VM Investments Limited (VMIL) plans to raise up to $4.8 billion through a new bond offer, with the bulk of the proceeds earmarked to retire an older bond rather than fund new growth.
“The proceeds of this offer will be used primarily to refinance existing debt facilities. Through the issuance of the bonds, VMIL intends to extend the maturity profile of its current obligations and improve its debt-servicing capacity,” Chairman Michael McMorris said in the prospectus.
Some $3.96 billion of the targeted amount will go towards retiring the bulk of a
$5.43-billion bond the company listed on the Jamaica Stock Exchange in three tranches last April. McMorris said the refinancing is expected to enhance financial flexibility by providing longer repayment tenors.
The offer opens June 17 and closes a month later. Bondholders can choose between a 9 per cent coupon over 25 months or a 9.5 per cent rate over 43 months. The 2025 bond offered coupon rates of 10 per cent and 11 per cent across two fixed-rate tranches, with a third tranche carrying a floating rate tied to policy interest rates.

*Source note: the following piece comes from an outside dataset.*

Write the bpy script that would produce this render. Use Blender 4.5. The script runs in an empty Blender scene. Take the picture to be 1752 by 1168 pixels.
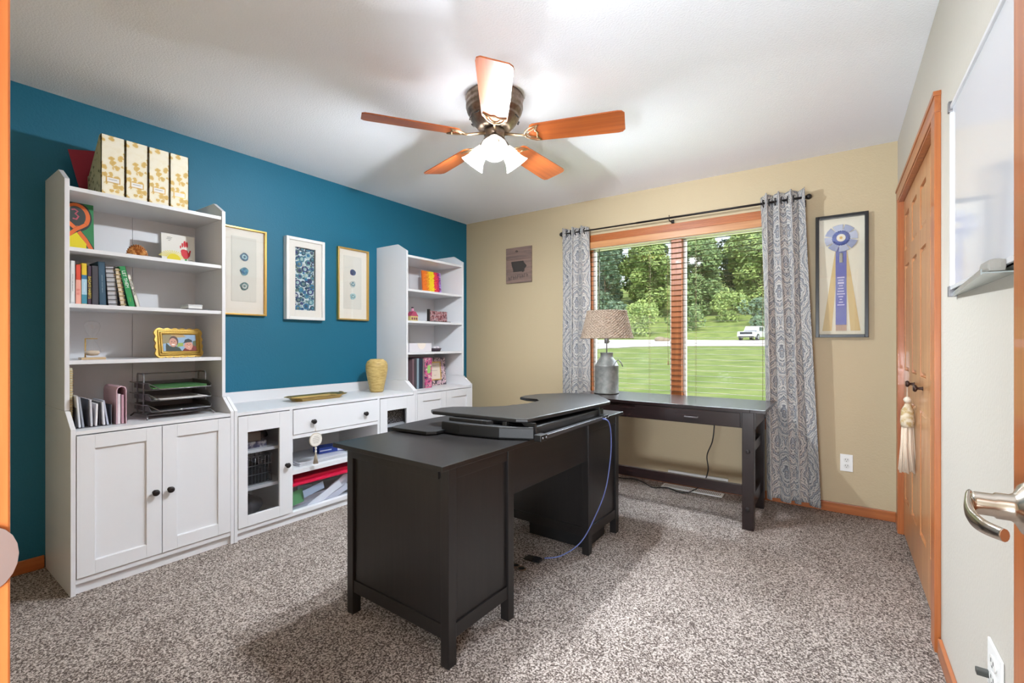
import bpy, bmesh, math, random
from math import pi, sin, cos, radians as R
from mathutils import Vector, Matrix
random.seed(7)
S = bpy.context.scene
COL = S.collection

# ------------------------------------------------------------------ camera
cd = bpy.data.cameras.new('camera'); cam = bpy.data.objects.new('camera', cd); COL.objects.link(cam)
cam.location = (3.322, -3.834, 1.155)
cam.rotation_euler = (R(90), 0, R(35.27))
cd.sensor_width = 36; cd.lens = 788.5/1752*36; cd.shift_y = 0.0004
cd.clip_start = 0.02; cd.clip_end = 500
S.camera = cam
# ------------------------------------------------------------------ world, sun, large lights
W = bpy.data.worlds.new('sky'); S.world = W; W.use_nodes = True
wn = W.node_tree.nodes; wl = W.node_tree.links
sky = wn.new('ShaderNodeTexSky'); sky.sky_type = 'NISHITA'; sky.sun_disc = False
sky.sun_elevation = R(48); sky.sun_rotation = R(150); sky.air_density = 1.2; sky.dust_density = 2.0
hs = wn.new('ShaderNodeHueSaturation'); hs.inputs['Saturation'].default_value = 0.55
wl.new(sky.outputs[0], hs.inputs['Color']); wl.new(hs.outputs[0], wn['Background'].inputs[0])
wn['Background'].inputs[1].default_value = 0.15
def light(name, kind, energy, loc, rot=(0,0,0), color=(1,1,1), **k):
    l = bpy.data.lights.new(name, kind); l.energy = energy; l.color = color
    for a, b in k.items(): setattr(l, a, b)
    o = bpy.data.objects.new(name, l); o.location = loc; o.rotation_euler = rot; COL.objects.link(o); return o
light('sun', 'SUN', 1.5, (0,0,30), (R(38), R(16), R(0)), (1.0,0.95,0.86), angle=R(2))
# daylight of the open sky above the yard, coming down through the window
light('window_daylight', 'AREA', 1900, (2.2, 2.3, 4.1), (R(-47), 0, 0), (0.80,0.90,1.0), shape='RECTANGLE', size=4.5, size_y=3.0)
# unseen fill lamp added low behind the camera, aimed up at the ceiling
light('hall_fill_light', 'AREA', 52, (3.0, -4.8, .80), (R(122), 0, R(18)), (0.84,0.92,1.0), shape='RECTANGLE', size=.7, size_y=.5)
S.view_settings.view_transform = 'Standard'; S.view_settings.look = 'None'
S.view_settings.exposure = 1.06; S.view_settings.gamma = 1.0; S.view_settings.use_curve_mapping = False

# ------------------------------------------------------------------ materials
def lin(c):
    return tuple(((v/255)/12.92 if v/255 <= .04045 else ((v/255+.055)/1.055)**2.4) for v in c)
MC = {}
def mat(name, col, rough=.5, metal=0., bump=None, var=None, spec=None, coat=0., emit=None, trans=0.):
    """col sRGB 0-255; bump=(scale,strength[,detail]); var=(col2, scale(vec or float), lo, hi)"""
    if name in MC: return MC[name]
    m = bpy.data.materials.new(name); m.use_nodes = True; n = m.node_tree.nodes; l = m.node_tree.links
    p = n['Principled BSDF']; c = lin(col)
    p.inputs['Base Color'].default_value = (*c,1); p.inputs['Roughness'].default_value = rough
    p.inputs['Metallic'].default_value = metal
    if spec is not None: p.inputs['Specular IOR Level'].default_value = spec
    p.inputs['Coat Weight'].default_value = coat
    if trans: p.inputs['Transmission Weight'].default_value = trans
    if emit: p.inputs['Emission Color'].default_value = (*lin(emit[0]),1); p.inputs['Emission Strength'].default_value = emit[1]
    tc = n.new('ShaderNodeTexCoord')
    if var:
        mp = n.new('ShaderNodeMapping'); l.new(tc.outputs['Object'], mp.inputs[0])
        sc = var[1]; mp.inputs['Scale'].default_value = sc if isinstance(sc, tuple) else (sc,sc,sc)
        no = n.new('ShaderNodeTexNoise'); no.inputs['Scale'].default_value = 1; no.inputs['Detail'].default_value = 6
        no.inputs['Roughness'].default_value = .6; l.new(mp.outputs[0], no.inputs[0])
        rp = n.new('ShaderNodeValToRGB'); rp.color_ramp.elements[0].position = var[2]; rp.color_ramp.elements[1].position = var[3]
        rp.color_ramp.elements[0].color = (*c,1); rp.color_ramp.elements[1].color = (*lin(var[0]),1)
        l.new(no.outputs[0], rp.inputs[0]); l.new(rp.outputs[0], p.inputs['Base Color'])
    if bump:
        nb = n.new('ShaderNodeTexNoise'); nb.inputs['Scale'].default_value = bump[0]
        nb.inputs['Detail'].default_value = bump[2] if len(bump) > 2 else 3
        l.new(tc.outputs['Object'], nb.inputs[0])
        b = n.new('ShaderNodeBump'); b.inputs['Strength'].default_value = bump[1]; b.inputs['Distance'].default_value = .004
        l.new(nb.outputs[0], b.inputs['Height']); l.new(b.outputs[0], p.inputs['Normal'])
    MC[name] = m; return m
def flat(rgb, rough=.6): return mat('c_%d_%d_%d_%g' % (*rgb, rough), rgb, rough)
def wood(name, c1, c2, axis, rough=.35, coat=.25, k=1.):
    s = [38*k,38*k,38*k]; s['xyz'.index(axis)] = 1.6*k
    m = mat(name, c1, rough, var=(c2, tuple(s), .3, .72), coat=coat); return m
TEAL = mat('teal_paint', (4,102,130), .55, bump=(95,.32,2))
BEIGE = mat('beige_paint', (195,177,144), .6, bump=(95,.28,2))
CEIL = mat('ceiling_texture', (246,247,252), .9, bump=(120,.55,3))
WALLR = mat('beige_paint_lit', (198,192,181), .6, bump=(95,.28,2))  # same beige paint, the cool light on the right wall put into its colour
WHITE = mat('white_lacquer', (225,226,229), .38, bump=(14,.02))
WHITEP = mat('white_plastic', (238,238,236), .35)
OAK = {a: wood('oak_'+a, (190,113,60), (154,82,38), a) for a in 'xyz'}
OAKL = {a: wood('oak_light_'+a, (206,150,100), (176,114,70), a) for a in 'xyz'}
BLK = mat('black_brown_stain', (24,22,22), .30, var=((32,29,28),(60,3,60),.35,.7))
BLKZ = mat('black_brown_stain_upright', (24,22,22), .33, var=((32,29,28),(60,60,3),.35,.7))
ESP = mat('espresso_stain', (28,20,20), .24, var=((42,28,27),(3,50,50),.35,.7))
BPL = mat('black_plastic', (18,18,19), .45, bump=(300,.1))
BPM = mat('black_laminate', (30,30,31), .38, bump=(400,.12))
STEEL = mat('steel', (150,150,155), .3, .9)
DSTEEL = mat('dark_steel', (126,124,126), .38, .6)
NICKEL = mat('satin_nickel', (196,186,172), .22, 1.)
BRONZE = mat('antique_bronze', (110,92,78), .32, .9, var=((150,134,118),30,.35,.7))
IRON = mat('dark_iron', (46,42,42), .45, .6)
GOLD = mat('gold_metal', (214,176,98), .3, .85)
GOLDP = mat('gold_paint', (202,168,84), .35, .5, bump=(120,.5))
GALV = mat('galvanised', (142,142,138), .55, .35, var=((112,114,112),22,.35,.65))
PAPER = flat((236,234,230), .8)
MATB = mat('mount_board', (234,230,220), .85)
GREYM = mat('mesh_grey', (104,104,106), .5, .25)
def glass_mat(name, alpha=.08, tint=(1,1,1)):
    m = bpy.data.materials.new(name); m.use_nodes = True; n = m.node_tree.nodes; l = m.node_tree.links
    for x in list(n): n.remove(x)
    o = n.new('ShaderNodeOutputMaterial'); mx = n.new('ShaderNodeMixShader')
    t = n.new('ShaderNodeBsdfTransparent'); g = n.new('ShaderNodeBsdfGlossy'); g.inputs['Roughness'].default_value = .02
    t.inputs[0].default_value = (*tint,1)
    f = n.new('ShaderNodeLayerWeight'); pw = n.new('ShaderNodeMath'); pw.operation = 'POWER'; pw.inputs[1].default_value = 4.5
    ad = n.new('ShaderNodeMath'); ad.operation = 'MULTIPLY_ADD'; ad.inputs[1].default_value = .6; ad.inputs[2].default_value = alpha+.02
    l.new(f.outputs['Facing'], pw.inputs[0]); l.new(pw.outputs[0], ad.inputs[0]); l.new(ad.outputs[0], mx.inputs[0])
    l.new(t.outputs[0], mx.inputs[1]); l.new(g.outputs[0], mx.inputs[2]); l.new(mx.outputs[0], o.inputs[0])
    return m
GLASS = glass_mat('clear_glass', .02)
GLASSD = glass_mat('cabinet_glass', .02, (.86,.87,.88))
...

VM Investments is the securities and investment arm of the wider VM Financial Group, one of Jamaica’s largest financial conglomerates, with interests spanning stockbroking, wealth management and building society operations through VM Building Society.
The offer comes against a backdrop of declining earnings. For the 2025 financial year, net profit fell 70 per cent to $165.97 million from $555.7 million in 2024, with earnings per share dropping from $0.37 to $0.11.
The March 2026 quarter showed some recovery, with net profit reaching $70 million, compared with a loss in the prior-year period. However, a $480.3-million markdown on the fair value of its investment securities portfolio erased those gains at the total comprehensive level, leaving shareholders with a net comprehensive loss for the quarter.
VMIL said it plans to focus on profit growth, efficiency and regional expansion in the period ahead.